:: EXERCISE MATERIAL ::
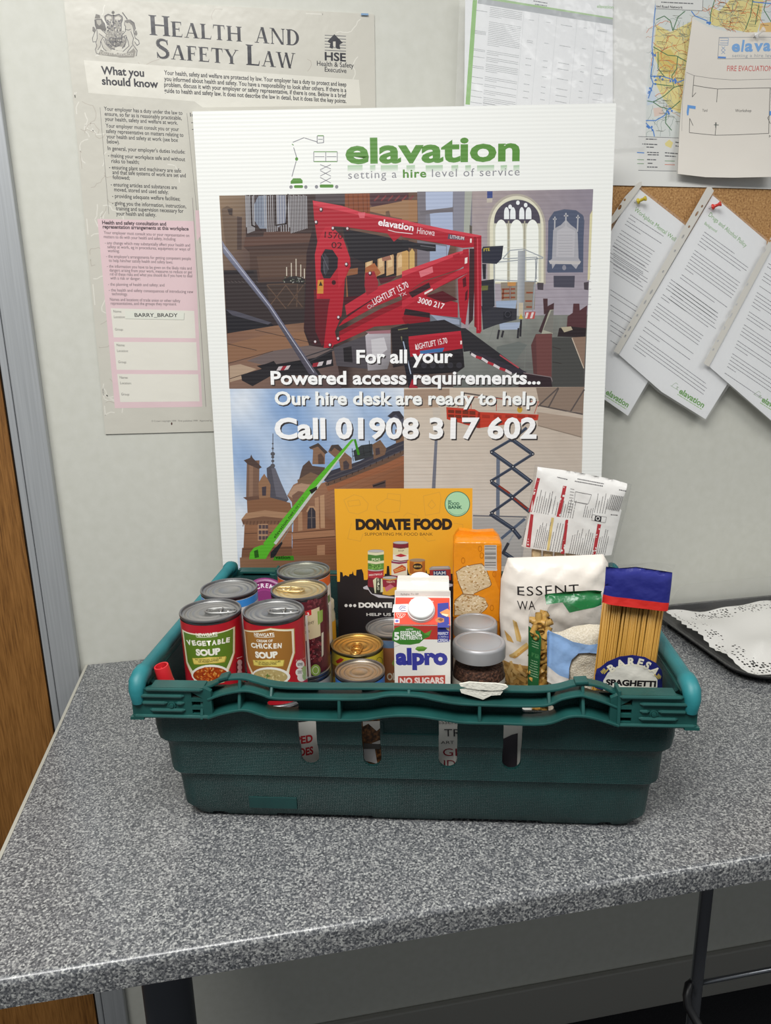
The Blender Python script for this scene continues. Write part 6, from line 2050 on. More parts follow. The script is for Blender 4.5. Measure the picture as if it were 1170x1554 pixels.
def draw_kid(s, r, h):
    q = random.Random(6)
    s.poly(E2((405, 345), (545, 280), (550, 380), (400, 420)), '5a2029')
    for i in range(40):
        s.ell(*E2((q.uniform(425, 540), q.uniform(290, 350)))[0], 2.4, 1.5, q.choice(['6a2630', '4a161e', '7c3a40']), 8, rot=q.uniform(0, 180))
    s.poly(E2((404, 380), (510, 345), (520, 560), (430, 590), (405, 600)), 'd3c29c')
    s.text('kidney', E2((405, 490))[0], E2((474, 462))[0], 5.5, '4a3420', shear=0.3)
    s.text('beans', E2((405, 545))[0], E2((440, 532))[0], 5.0, '4a3420', shear=0.3)
    s.poly(E2((405, 380), (450, 365), (452, 405), (405, 420)), 'c1272c')
    s.text('3', E2((420, 412))[0], E2((436, 407))[0], 4.6, 'f0e6da', bold=0.03)
    s.poly(E2((495, 380), (535, 365), (535, 450), (500, 480)), '8da84a')
    s.poly(E2((430, 590), (526, 555), (526, 790), (440, 850)), '4a1620')
    for i in range(60):
        s.ell(*E2((q.uniform(435, 525), q.uniform(585, 790)))[0], 3.2, 2.0, q.choice(['6a2028', '8a3a40', '541820', '3a1016']), 9, rot=q.uniform(0, 180))
        if i % 4 == 0:
            s.ell(*E2((q.uniform(440, 520), q.uniform(600, 780)))[0], 0.9, 0.5, 'c99a98', 6)
    s.ell(*E2((482, 815))[0], 7.5, 9, '8fae4e', 18)
    s.ring(*E2((482, 815))[0], 4.4, 5.6, 0.9, 'dfe6c8')
    s.poly(E2((525, 540), (540, 530), (540, 700), (527, 720)), 'cfc8b4')
    s.quads([E2((405, 410), (420, 405), (450, 870), (432, 870))], 'd8d4cc')
tin('kidney bean can with a gold ring pull lid behind the chicken soup', *pos['kid'], Z2, CH, 0.0362, '5a2029', draw_kid, lid=M_gold, ring=172)
def draw_org(s, r, h):
    s.poly_uv([(-PI * r, h - 0.020), (PI * r, h - 0.020), (PI * r, h - 0.0065), (-PI * r, h - 0.0065)], 'd9642a')
    s.poly(E2((520, 460), (566, 420), (568, 650), (528, 665)), 'd0622c')
    for ch, y in (('M', 640), ('O', 590), ('N', 545), ('D', 500)):
        s.text(ch, E2((536, y))[0], E2((556, y - 36))[0], 3.6, 'c9a27a', bold=0.03)
    s.poly(E2((572, 265), (586, 250), (590, 300), (576, 320)), '5d7a3c')
    s.lines([E2((578, 330), (582, 560))], 0.8, '4a4a48')
tin('tall can with an orange and white label at the back of the can stack', *pos['org'], Z2, CH, 0.0362, 'dedbd4', draw_org, lid=plain('olive_lid', 'adad9c', 0.38, 0.9))

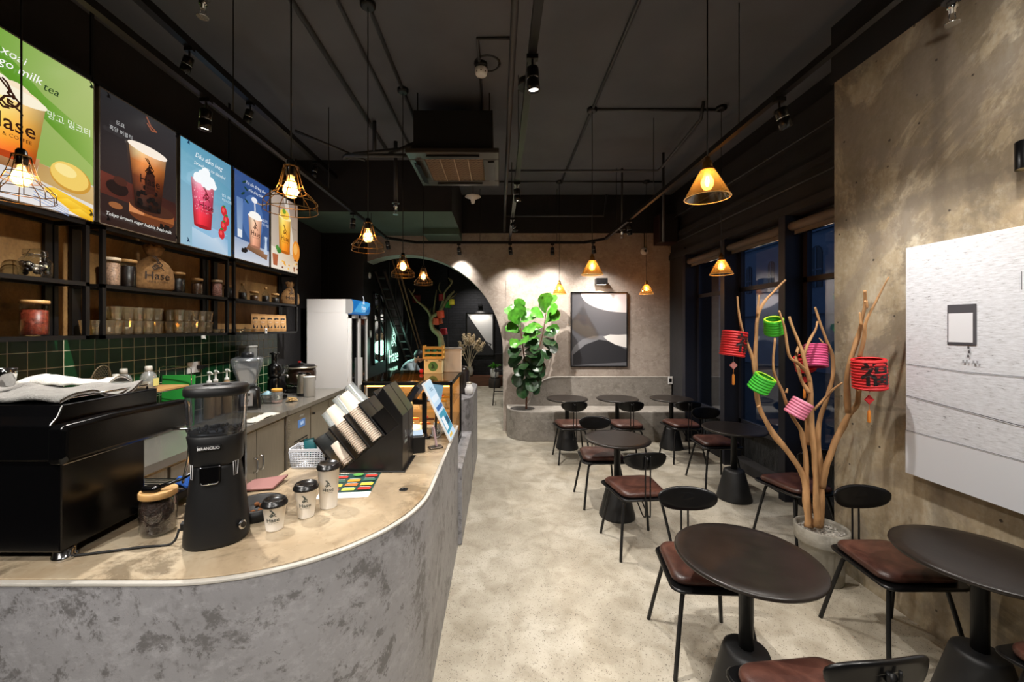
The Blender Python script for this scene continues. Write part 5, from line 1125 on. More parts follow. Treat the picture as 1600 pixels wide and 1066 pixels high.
:::
INSTRUCTIONS FOR THE TASK
Output all of the entries verbatim, leaving out any images.

OUTPUT OF THE EXERCISE
The Blender Python script for this scene continues. Write part 6, from line 2050 on. More parts follow. The script is for Blender 4.5. Measure the picture as if it were 1170x1554 pixels.
def draw_kid(s, r, h):
    q = random.Random(6)
    s.poly(E2((405, 345), (545, 280), (550, 380), (400, 420)), '5a2029')
    for i in range(40):
        s.ell(*E2((q.uniform(425, 540), q.uniform(290, 350)))[0], 2.4, 1.5, q.choice(['6a2630', '4a161e', '7c3a40']), 8, rot=q.uniform(0, 180))
    s.poly(E2((404, 380), (510, 345), (520, 560), (430, 590), (405, 600)), 'd3c29c')
    s.text('kidney', E2((405, 490))[0], E2((474, 462))[0], 5.5, '4a3420', shear=0.3)
    s.text('beans', E2((405, 545))[0], E2((440, 532))[0], 5.0, '4a3420', shear=0.3)
    s.poly(E2((405, 380), (450, 365), (452, 405), (405, 420)), 'c1272c')
    s.text('3', E2((420, 412))[0], E2((436, 407))[0], 4.6, 'f0e6da', bold=0.03)
    s.poly(E2((495, 380), (535, 365), (535, 450), (500, 480)), '8da84a')
    s.poly(E2((430, 590), (526, 555), (526, 790), (440, 850)), '4a1620')
    for i in range(60):
        s.ell(*E2((q.uniform(435, 525), q.uniform(585, 790)))[0], 3.2, 2.0, q.choice(['6a2028', '8a3a40', '541820', '3a1016']), 9, rot=q.uniform(0, 180))
        if i % 4 == 0:
            s.ell(*E2((q.uniform(440, 520), q.uniform(600, 780)))[0], 0.9, 0.5, 'c99a98', 6)
    s.ell(*E2((482, 815))[0], 7.5, 9, '8fae4e', 18)
    s.ring(*E2((482, 815))[0], 4.4, 5.6, 0.9, 'dfe6c8')
    s.poly(E2((525, 540), (540, 530), (540, 700), (527, 720)), 'cfc8b4')
    s.quads([E2((405, 410), (420, 405), (450, 870), (432, 870))], 'd8d4cc')
tin('kidney bean can with a gold ring pull lid behind the chicken soup', *pos['kid'], Z2, CH, 0.0362, '5a2029', draw_kid, lid=M_gold, ring=172)
def draw_org(s, r, h):
    s.poly_uv([(-PI * r, h - 0.020), (PI * r, h - 0.020), (PI * r, h - 0.0065), (-PI * r, h - 0.0065)], 'd9642a')
    s.poly(E2((520, 460), (566, 420), (568, 650), (528, 665)), 'd0622c')
    for ch, y in (('M', 640), ('O', 590), ('N', 545), ('D', 500)):
        s.text(ch, E2((536, y))[0], E2((556, y - 36))[0], 3.6, 'c9a27a', bold=0.03)
    s.poly(E2((572, 265), (586, 250), (590, 300), (576, 320)), '5d7a3c')
    s.lines([E2((578, 330), (582, 560))], 0.8, '4a4a48')
tin('tall can with an orange and white label at the back of the can stack', *pos['org'], Z2, CH, 0.0362, 'dedbd4', draw_org, lid=plain('olive_lid', 'adad9c', 0.38, 0.9))

The Blender Python script for this scene continues. Write part 5, from line 1125 on. More parts follow. Treat the picture as 1600 pixels wide and 1066 pixels high.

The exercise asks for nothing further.